'But first we dance' might be the motto of WNO's current production of Mozart's The Marriage of Figaro.

Add to that standing on furniture to sing and the distortions created by the huge mirrors of Paco Azorin's sets and you have plenty to enliven the comic goings-on.

First seen in 2009, the production by Lluís Pasqual sets the action in the 1930s. The scenery and milieu are half-realistic, half-expressionistic - maybe symbolic of the political turmoil to come under Franco.

Everyone lapses into dance. The furniture is not only stood upon but also moved around by the Count’s staff as if possessed by some weird settee fetish.

The turmoil is part of the convoluted plot, the 18th-century political overtones much more significant than any updating to the salad days of a tennis-playing Iberian aristocrat.
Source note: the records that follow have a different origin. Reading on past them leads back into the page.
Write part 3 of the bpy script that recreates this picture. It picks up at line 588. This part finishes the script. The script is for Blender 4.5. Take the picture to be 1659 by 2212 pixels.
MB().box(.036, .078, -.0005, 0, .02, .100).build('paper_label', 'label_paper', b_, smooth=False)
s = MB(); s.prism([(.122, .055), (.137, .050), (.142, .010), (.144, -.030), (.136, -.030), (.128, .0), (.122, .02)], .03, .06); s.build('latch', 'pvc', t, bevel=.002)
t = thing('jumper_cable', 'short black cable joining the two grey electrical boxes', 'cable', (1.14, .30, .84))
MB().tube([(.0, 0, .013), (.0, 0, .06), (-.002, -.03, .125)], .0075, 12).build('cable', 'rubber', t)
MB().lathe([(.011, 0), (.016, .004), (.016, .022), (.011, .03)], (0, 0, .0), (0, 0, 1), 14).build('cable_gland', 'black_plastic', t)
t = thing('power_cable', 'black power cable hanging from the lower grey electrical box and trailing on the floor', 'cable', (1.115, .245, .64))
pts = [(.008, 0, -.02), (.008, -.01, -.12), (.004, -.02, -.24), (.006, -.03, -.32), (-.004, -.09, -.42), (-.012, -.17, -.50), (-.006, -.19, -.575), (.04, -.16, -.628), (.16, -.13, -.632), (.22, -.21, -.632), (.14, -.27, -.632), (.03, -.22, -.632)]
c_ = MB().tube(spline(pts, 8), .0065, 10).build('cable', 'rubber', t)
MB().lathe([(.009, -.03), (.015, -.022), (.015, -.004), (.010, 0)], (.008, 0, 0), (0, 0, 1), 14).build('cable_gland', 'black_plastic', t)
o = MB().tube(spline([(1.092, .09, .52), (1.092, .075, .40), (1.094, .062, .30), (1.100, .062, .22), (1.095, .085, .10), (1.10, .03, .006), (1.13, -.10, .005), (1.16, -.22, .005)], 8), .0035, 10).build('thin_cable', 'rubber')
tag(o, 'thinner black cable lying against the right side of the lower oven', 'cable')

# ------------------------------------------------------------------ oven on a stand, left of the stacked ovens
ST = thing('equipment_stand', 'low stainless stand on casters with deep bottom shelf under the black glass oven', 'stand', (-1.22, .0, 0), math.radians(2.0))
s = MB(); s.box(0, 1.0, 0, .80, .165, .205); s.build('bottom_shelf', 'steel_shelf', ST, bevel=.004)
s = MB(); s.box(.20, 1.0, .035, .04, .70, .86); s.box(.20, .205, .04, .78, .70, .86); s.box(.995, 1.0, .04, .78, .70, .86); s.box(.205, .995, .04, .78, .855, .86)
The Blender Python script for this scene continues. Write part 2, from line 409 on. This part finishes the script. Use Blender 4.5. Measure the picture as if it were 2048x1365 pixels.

That said, the 'downstairs' staff of subversives have clearly not been under the cosh for a long while. They're led by David Soar's evenly-sung Figaro and brought to a pitch by Elizabeth Watts's peerless Susanna. The new Count is the South American baritone Dario Solari, bringing a beefy earnestness to the role. Rebecca Evans as the Countess delivers her famous arias with thought and fine feeling, the desolation barely touched by the character's lingering high spirits.

Jurgita Adamonyté is a spritely, Puckish Cherubino. The rest of the cast, not least Joanne Boag's rosy Barbarina and Timothy Robinson doubling the roles of Basilio and the stuttering Don Curzio, all make their marks.

Conductor Anthony Negus and the orchestra set a pace as varied as it is meaningful.